## WORK REQUIRED
Look through the listing and locate every line containing the word "scene"; copy those lines.

## DATA SEGMENT
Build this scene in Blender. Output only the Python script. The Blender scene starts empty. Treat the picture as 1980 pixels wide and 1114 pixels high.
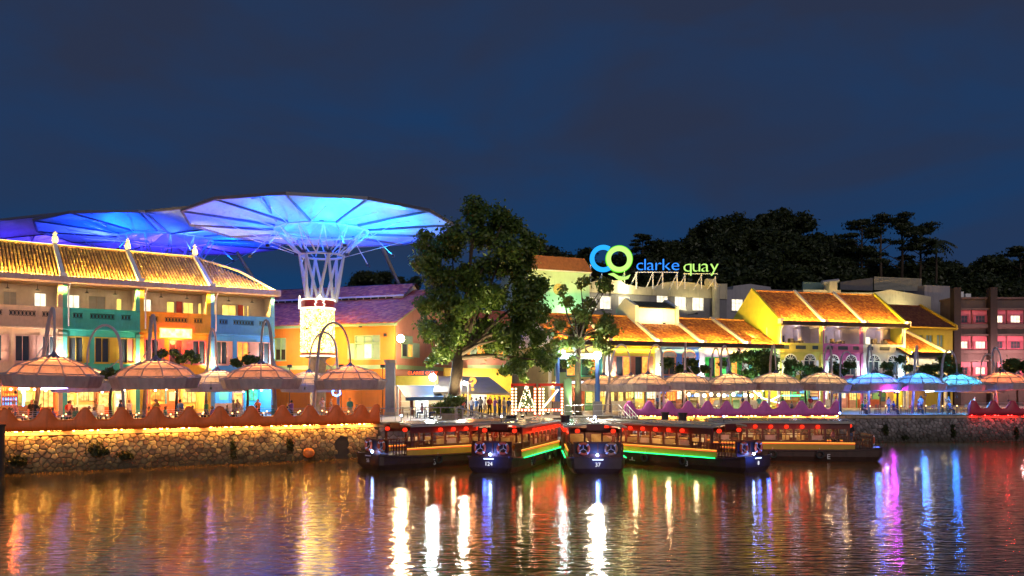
import bpy, math, random
import numpy as np
from mathutils import Vector, Matrix
random.seed(7)
R = math.radians
SC = bpy.context.scene
C = SC.collection
# ---------------------------------------------------------------- camera (level, shifted up; eye 5.2 m over the river)
HOR, FPX, EYE, GZ = 750.0, 1600.0, 5.2, 2.6
cam_d = bpy.data.cameras.new('camera'); cam = bpy.data.objects.new('camera', cam_d); C.objects.link(cam)
cam.location = (0, 0, EYE); cam.rotation_euler = (R(90), 0, 0)
cam_d.sensor_width = 36.0; cam_d.lens = 36.0 * FPX / 1980.0
cam_d.shift_y = (HOR - 557.0) / 1980.0
cam_d.clip_start = 0.5; cam_d.clip_end = 3000
SC.camera = cam
# ---------------------------------------------------------------- night sky
wd = bpy.data.worlds.new('World'); SC.world = wd; wd.use_nodes = True
nt = wd.node_tree; nt.nodes.clear()
def N(t, ty, **k):
    n = t.nodes.new(ty)
    for a, b in k.items():
        if a in ('operation', 'blend_type', 'data_type', 'sky_type', 'feature', 'noise_dimensions', 'sun_disc', 'sun_elevation',
                 'sun_rotation', 'altitude', 'air_density', 'dust_density', 'ozone_density', 'interpolation_type', 'clamp_result', 'wave_type', 'bands_direction', 'mode'):
            setattr(n, a, b)
        else:
            n.inputs[a.replace('_', ' ')].default_value = b
    return n
SUN_EL, SUN_ROT = R(-3.0), R(192)
sky = N(nt, 'ShaderNodeTexSky', sky_type='NISHITA', sun_disc=False, sun_elevation=SUN_EL, sun_rotation=SUN_ROT, dust_density=0.4, ozone_density=4.0)
tc = N(nt, 'ShaderNodeTexCoord')
mp = N(nt, 'ShaderNodeMapping'); mp.inputs['Scale'].default_value = (1.3, 1.3, 3.2); mp.inputs['Location'].default_value = (0.3, 0.1, 0.0)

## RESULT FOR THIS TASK
Build this scene in Blender. Output only the Python script. The Blender scene starts empty. Treat the picture as 1980 pixels wide and 1114 pixels high.
SC = bpy.context.scene